Zu Pilatus hatte Jesus gesagt: „Mein Reich ist nicht von dieser Welt“ (Joh 18,36) – das heißt ja nicht, dass Gottes Reich nicht in dieser Welt ist. In diesen Worten liegt die große Spannung zwischen Gottes Herrschaft und weltlichem Herrschen, Regieren, „Reich“, eine Spannung sowie Konfliktstoff für Jahrhunderte. Der Staat Israel vor Jesus ist das einmalige, einzigartige Beispiel dafür, dass Gottes Reich und weltliche Herrschaft identisch sein sollten. Seit dem Wort ihres Herrn zu Pilatus sind Christen grundsätzlich „herrschaftskritisch“, sei es dem römischen Kaiser, den Fürsten der Reformationszeit, neuzeitlichen Diktaturen oder einem islamischen Gottesstaat gegenüber, kritisch auch, sobald irgendetwas in dieser Welt auf einmal „Kultstatus“ bekommt. Christen beten nämlich Dein Reich komme – lassen Sie uns doch noch einmal diese Bitte sprechen!
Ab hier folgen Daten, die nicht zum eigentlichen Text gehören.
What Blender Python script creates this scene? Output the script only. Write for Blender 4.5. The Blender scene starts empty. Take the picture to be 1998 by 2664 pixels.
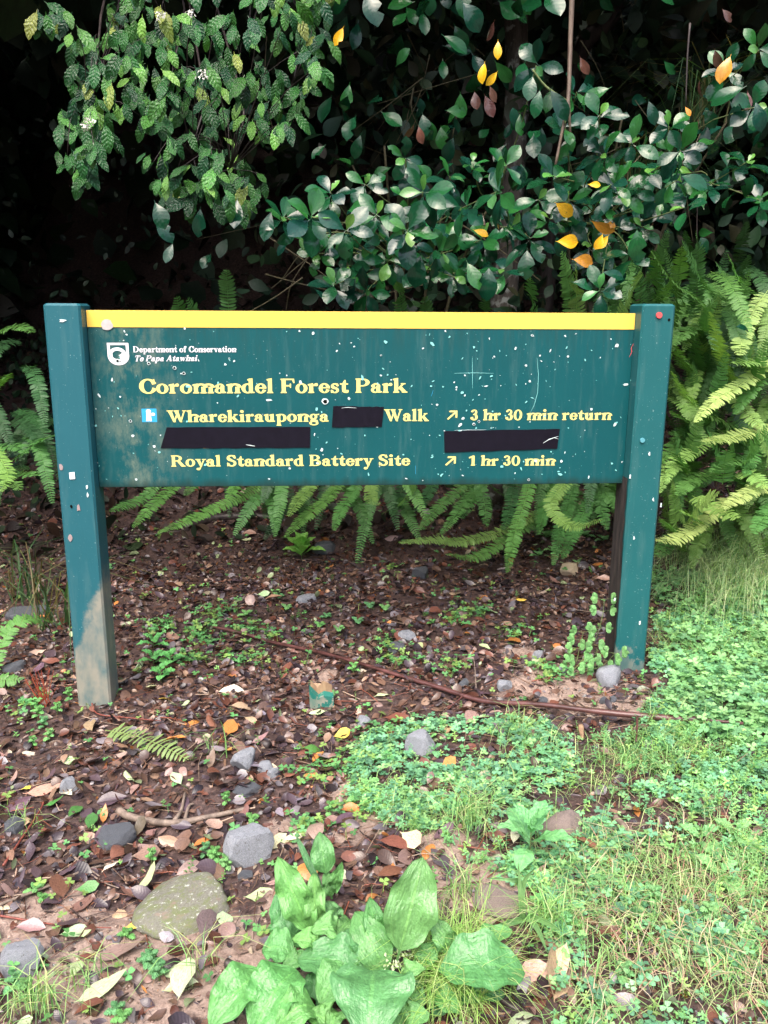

Weil sie „Bürgerrecht (πολίτευμα) im Himmel“ haben, wie Paulus sagt (Phil 3,20), leben sie in der Freiheit, den jetzigen Staat unter dem Vorbehalt ‚Dein Reich komme’ zu bejahen, das ist ja sehr viel mehr und anderes als etwa nur Steuern zahlen, zur Wahl gehen, „sich nichts zuschulden kommen lassen“. Warum in der Fürbitte heute eigentlich nicht Horst Köhler und Angela Merkel in ihren Ämtern als Vertreter/in für alle Männer und Frauen nennen, die öffentlich Verantwortung für andere zu tragen haben? Der Staat, den wir bilden, hat doch auch ein Gesicht „auf Zeit“, es gibt in ihm nicht „die da oben“ und dann nur stumm-ergebene Untertanen, wie manche sagen. Hieß es nicht irgend- wann in jüngster Vergangenheit Wir sind das Volk ?! Wieviele großartige Einsatz- möglichkeiten für Jung und Alt tun sich gerade in Zeichen finanzieller Engpässe auf, in denen wir helfend, vermittelnd, zusammenführend, nicht nachtragend, nicht auf- und abrechnend für andere neue Wege gehen können! An der Stelle wünsche ich mir Ihre einfallsreichen Ideen, Diskussionen unter uns auch mit gegensätzlichen Standpunkten, vor allem aber konkrete Verabredungen für das, was wir tun können.

Eilen Sie bitte zum Ende des Vaterunsers und sprechen mit mir: Denn dein ist das Reich und die Kraft und die Herrlichkeit ... Für uns, für unseren Glauben und für (berech-tigten) Zweifel scheint mir das wichtigste Wort in diesem Gebetssatz das Denn: Dieser lobpreisende Schlusssatz spricht die Begründung, den tragenden Grund für all das, was wir hier und heute bedacht haben, aus: Weil dir, dem unbegreiflichen Gott spätestens, seit Jesu Tod und Auferstehen endgültig das Reich und die Herrschaft gehört, beten wir: Dein Reich komme. Es könnte ja sein, dass meine Predigt heute doch nur ein Stück christlicher Ideologie ist, die an der harten Wirklichkeit des Lebens vorbeigeht ... Sollte dem so sein, dann vertraue ich dennoch auf dieses Denn – es spricht Wahrheit und Wirklichkeit aus, und darauf verlasse ich mich. Amen.